実家じまいに悩む全ての人へ――高殿円『私の実家が売れません!』

ダンナの両親に読ませたい~~!

郊外築75年、大量のガラクタ、恐怖の再建築不可物件……。
残された実家は超問題だらけ!!
笑いと涙、前代未聞の実家じまい本!

維持費に相続手続き、片付けに親族問題、税金対策に売却まで、いま話題の”実家じまい”問題にドラマ&漫画化多数の人気作家・高殿円氏が挑み、リアルな実体験を綴ります。
親戚トラブルの回避、税金に相続問題、長年放置している家財の片づけ方、不動産仲介業者に断られた物件を意外な場所で売る方法まで……。
不動産の専門家による解説を収録し、楽しく読めながら自然と実践的な知識も身に付きます。
笑えて泣けて、知識もつく、超お得な1冊!”実家じまい”のお悩みを全解決する、ページをめくる手が止まらなくなる新感覚の人情派「実家じまい」エッセイです。 (Amazon.com より引用)

作品情報

『私の実家が売れません!』

著者:高殿円
発行年月日:2024年7月19日
出版社:エクスナレッジ

感想

★★★☆☆
図書館本

実家じまいに関するドタバタ劇かな?くらいの軽い気持ちで読み始めたけど、ページをめくるごとに親子関係の難しさや老いとの向き合い方、世代をまたぐ価値観のズレみたいな、より深いテーマが浮かび上がってきて、いずれ自分の身にも起こり得る話なんだなーと思うと、ちょっと気が重くなったり。
今はまだ私の親も夫の親も元気だから、つい相続や家の処分に関する話は避けてしまいがちだけれど、実際にそのときが来てから著者のように右往左往しても遅いわけで。
むしろ親が生きている今だからこそ、一緒に向き合って話し合っておくべきなんだと、切実に感じさせられました。

正直言うと、私は「実家じまい」といった言葉を、自分にはまだ関係のないものだと心のどこかで思っていました。でも、私もいつの間にかそういうことと無関係ではいられない年齢になっている。この本はまるで未来の自分が経験するであろうドタバタを、ちょっとだけ先回りして見せてくれたようでした。
(実際、夫の祖父が田舎に持っている土地がややこしいことになっているみたいで。
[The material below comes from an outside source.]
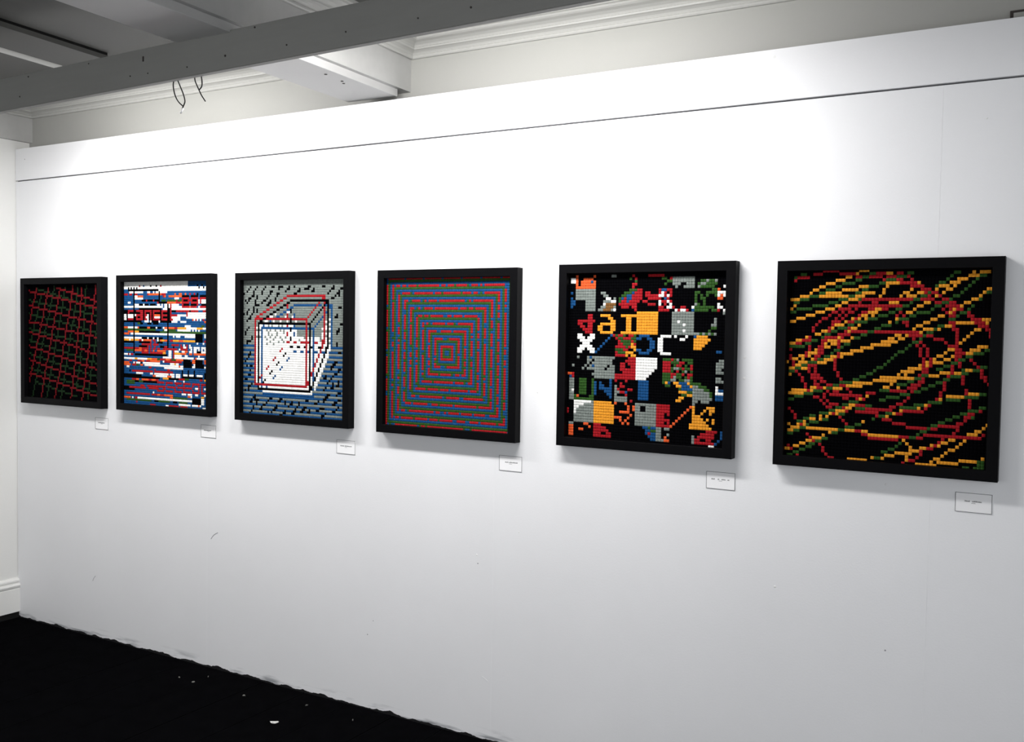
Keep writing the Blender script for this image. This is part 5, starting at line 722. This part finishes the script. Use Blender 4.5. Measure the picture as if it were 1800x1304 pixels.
        [0, 6, 1, 1, 4, 3, 1, 2, 0, 2, 2, 1, 0, 1, 1, 1, 4, 4, 0, 12, 2, 1, 0, 6, 1, 1, 0, 1, 1, 1, 0, 2, 4, 2, 0, 2, 4, 1, 1, 2, 0, 1, 2, 2, 0, 5],
        [0, 1, 1, 1, 0, 2, 4, 2, 1, 1, 4, 1, 0, 1, 1, 2, 0, 1, 2, 2, 4, 2, 1, 1, 4, 1, 0, 14, 2, 1, 0, 8, 1, 1, 0, 1, 1, 1, 4, 1, 0, 2, 4, 2, 0, 1, 1, 1, 2, 2, 0, 1, 1, 1, 0, 5],
        [0, 1, 1, 1, 4, 2, 0, 1, 4, 1, 0, 2, 4, 1, 1, 1, 2, 2, 4, 3, 1, 1, 0, 15, 2, 1, 0, 9, 1, 1, 4, 1, 1, 1, 4, 3, 0, 2, 2, 2, 1, 1, 0, 3, 1, 1, 0, 4],
        [4, 1, 0, 1, 1, 1, 0, 1, 4, 3, 2, 3, 4, 3, 0, 2, 1, 1, 0, 14, 2, 1, 0, 9, 4, 1, 1, 1, 4, 1, 1, 1, 0, 3, 2, 2, 1, 1, 0, 1, 1, 1, 0, 4, 1, 1, 2, 2, 0, 1],
        [0, 2, 1, 1, 4, 2, 2, 2, 1, 3, 0, 5, 1, 1, 0, 12, 2, 2, 0, 7, 4, 4, 1, 2, 0, 2, 2, 2, 0, 2, 1, 1, 0, 2, 2, 1, 4, 2, 2, 2, 1, 1, 0, 2],
        [0, 1, 4, 2, 2, 2, 4, 2, 1, 1, 0, 1, 1, 1, 0, 5, 1, 1, 0, 11, 2, 1, 0, 7, 4, 4, 0, 2, 1, 2, 0, 3, 4, 3, 1, 1, 4, 2, 2, 2, 0, 3, 1, 1, 0, 2],
        [0, 1, 2, 2, 1, 1, 0, 3, 1, 1, 0, 1, 1, 1, 0, 6, 1, 1, 0, 8, 2, 2, 0, 7, 4, 1, 0, 1, 4, 1, 0, 3, 1, 1, 2, 2, 4, 3, 0, 2, 1, 1, 2, 3, 1, 1, 0, 4, 1, 2, 0, 1],
        [0, 1, 4, 1, 0, 2, 1, 1, 0, 3, 1, 3, 0, 5, 1, 1, 0, 6, 2, 2, 0, 4, 4, 10, 2, 2, 1, 1, 0, 5, 2, 2, 0, 3, 1, 1, 0, 5, 1, 1, 0, 1],
        [0, 5, 1, 1, 0, 2, 1, 4, 0, 5, 1, 1, 0, 3, 2, 2, 0, 4, 4, 7, 0, 3, 2, 2, 0, 1, 1, 2, 0, 3, 2, 2, 1, 1, 0, 4, 1, 1, 0, 6, 1, 1],
        [0, 5, 1, 1, 0, 3, 1, 1, 0, 1, 1, 2, 0, 4, 2, 4, 4, 6, 0, 5, 4, 1, 0, 1, 2, 3, 0, 1, 1, 3, 0, 2, 2, 2, 0, 2, 1, 1, 0, 12],
        [0, 6, 1, 1, 0, 2, 1, 2, 0, 2, 1, 2, 2, 2, 1, 2, 4, 5, 0, 6, 4, 2, 0, 2, 4, 1, 0, 2, 1, 3, 0, 1, 2, 2, 0, 4, 1, 1, 0, 5, 1, 1, 0, 6],
        [0, 6, 1, 1, 0, 1, 4, 2, 1, 2, 4, 1, 2, 2, 4, 3, 0, 1, 1, 1, 0, 9, 2, 3, 1, 5, 0, 1, 1, 1, 2, 2, 0, 5, 1, 1, 0, 6, 1, 1, 4, 3, 2, 2, 0, 1],
        [0, 2, 4, 5, 1, 1, 4, 1, 2, 3, 0, 1, 1, 1, 0, 1, 1, 2, 0, 3, 1, 1, 0, 4, 1, 3, 0, 7, 2, 3, 0, 8, 1, 1, 0, 1, 4, 5, 2, 4, 0, 3],
        [0, 1, 4, 5, 2, 3, 0, 3, 1, 1, 0, 1, 1, 10, 0, 1, 4, 1, 0, 5, 2, 4, 0, 2, 1, 1, 0, 7, 1, 1, 4, 1, 0, 1, 2, 4, 0, 2, 1, 1, 0, 5],
        [0, 3, 2, 3, 0, 3, 1, 2, 0, 1, 1, 1, 0, 5, 1, 2, 0, 2, 1, 1, 4, 1, 1, 1, 0, 4, 2, 2, 0, 5, 1, 1, 0, 6, 2, 4, 0, 7, 1, 1, 0, 5],
        [0, 1, 2, 2, 0, 8, 1, 1, 0, 1, 1, 1, 0, 6, 2, 3, 0, 11, 1, 2, 0, 3, 2, 3, 4, 1, 1, 1, 0, 10, 1, 1, 0, 2, 2, 2, 0, 1],
        [0, 12, 1, 1, 0, 1, 1, 3, 0, 1, 2, 2, 4, 2, 1, 3, 2, 2, 0, 5, 1, 2, 0, 1, 2, 5, 4, 1, 0, 1, 1, 1, 0, 11, 2, 3, 1, 1, 0, 2],
        [0, 13, 1, 2, 0, 1, 2, 2, 1, 1, 4, 2, 0, 1, 2, 3, 1, 8, 0, 2, 4, 1, 1, 6, 0, 10, 2, 2, 1, 2, 0, 4],
        [0, 1, 1, 1, 0, 12, 2, 2, 4, 3, 1, 1, 0, 2, 1, 7, 0, 2, 2, 2, 4, 1, 1, 2, 0, 14, 2, 2, 0, 1, 1, 2, 2, 1, 0, 4],
        [0, 2, 1, 1, 0, 8, 2, 3, 4, 1, 1, 1, 4, 1, 2, 2, 0, 9, 1, 1, 2, 2, 4, 1, 0, 16, 2, 2, 0, 3, 1, 1, 0, 6],
        [0, 3, 1, 1, 0, 4, 2, 2, 0, 1, 4, 1, 0, 1, 4, 1, 0, 3, 1, 1, 0, 9, 2, 1, 0, 2, 1, 3, 0, 13, 2, 2, 0, 3, 1, 2, 0, 6, 4, 1],
        [0, 3, 1, 1, 0, 2, 2, 2, 4, 2, 0, 1, 4, 1, 2, 2, 0, 4, 1, 1, 0, 5, 4, 1, 0, 8, 1, 4, 0, 7, 2, 2, 1, 6, 0, 6, 4, 1, 0, 1],
        [0, 4, 2, 2, 4, 1, 0, 1, 2, 3, 0, 8, 1, 1, 0, 2, 2, 2, 0, 13, 1, 6, 2, 1, 1, 2, 0, 5, 1, 1, 0, 4, 4, 2, 0, 2],
        [0, 1, 4, 1, 0, 2, 4, 1, 1, 1, 4, 1, 2, 1, 0, 11, 2, 3, 0, 19, 2, 2, 0, 7, 1, 1, 0, 3, 4, 3, 0, 1, 1, 1, 0, 1],
        [0, 2, 4, 3, 2, 2, 4, 10, 2, 2, 4, 3, 1, 2, 4, 2, 0, 14, 2, 1, 0, 1, 1, 16, 0, 2],
        [0, 1, 4, 2, 2, 2, 0, 9, 4, 1, 2, 2, 0, 7, 1, 2, 4, 9, 1, 3, 2, 2, 1, 2, 0, 5, 1, 1, 0, 1, 4, 2, 0, 2, 4, 1, 0, 6],
        [0, 1, 2, 2, 0, 4, 1, 1, 0, 4, 4, 1, 0, 13, 1, 9, 0, 1, 4, 1, 0, 9, 1, 1, 4, 2, 0, 3, 4, 1, 0, 7],
        [0, 8, 1, 1, 4, 3, 2, 2, 0, 21, 2, 1, 0, 1, 4, 1, 0, 6, 4, 1, 1, 1, 4, 1, 0, 4, 4, 1, 0, 8],
        [0, 7, 4, 2, 1, 1, 2, 2, 0, 22, 2, 1, 0, 3, 4, 1, 0, 2, 4, 2, 1, 2, 0, 4, 4, 2, 0, 9],
        [0, 5, 4, 2, 0, 1, 2, 2, 0, 1, 1, 1, 0, 20, 2, 2, 0, 4, 4, 3, 1, 1, 0, 6, 4, 1, 0, 11],
        [0, 1, 1, 1, 0, 1, 4, 2, 0, 2, 2, 2, 0, 3, 1, 1, 0, 17, 2, 2, 0, 2, 4, 5, 0, 2, 1, 1, 0, 5, 4, 1, 0, 10, 4, 1, 0, 1],
        [4, 2, 1, 1, 0, 2, 2, 2, 0, 5, 1, 1, 0, 18, 4, 3, 0, 3, 4, 1, 0, 2, 1, 1, 0, 4, 4, 2, 0, 5, 4, 5, 2, 2, 0, 1],
        [0, 3, 2, 2, 0, 8, 1, 1, 0, 13, 4, 1, 2, 2, 4, 1, 0, 6, 4, 1, 1, 2, 0, 4, 4, 1, 0, 1, 4, 6, 0, 5, 2, 2, 0, 1],
        [0, 1, 2, 2, 0, 1, 1, 1, 0, 9, 1, 2, 0, 4, 4, 6, 0, 10, 1, 1, 0, 3, 4, 6, 0, 7, 2, 2, 0, 1, 2, 3, 0, 1],
    ],
}
GRIDS = {}
for k, rows in MOSAIC_ROWS.items():
    GRIDS[k] = []
    for row in rows:
        line = []
        for c, n in zip(row[0::2], row[1::2]):
            line += [TILE_ORDER[c]] * n
        GRIDS[k].append(line)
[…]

なのに義両親は解決する気ゼロっぽい。)

とにかく著者の行動力が素晴らしいです。
私みたいな問題先送りタイプの人間は彼女を見習わなければいけませんね。ホント、問題から目を背けていても、何も解決しないわけですから。
それから、語り口もすごく心地よかったです。テーマは深刻だけど、テンポよくユーモラス。著者に背中を押してもらったような気がします。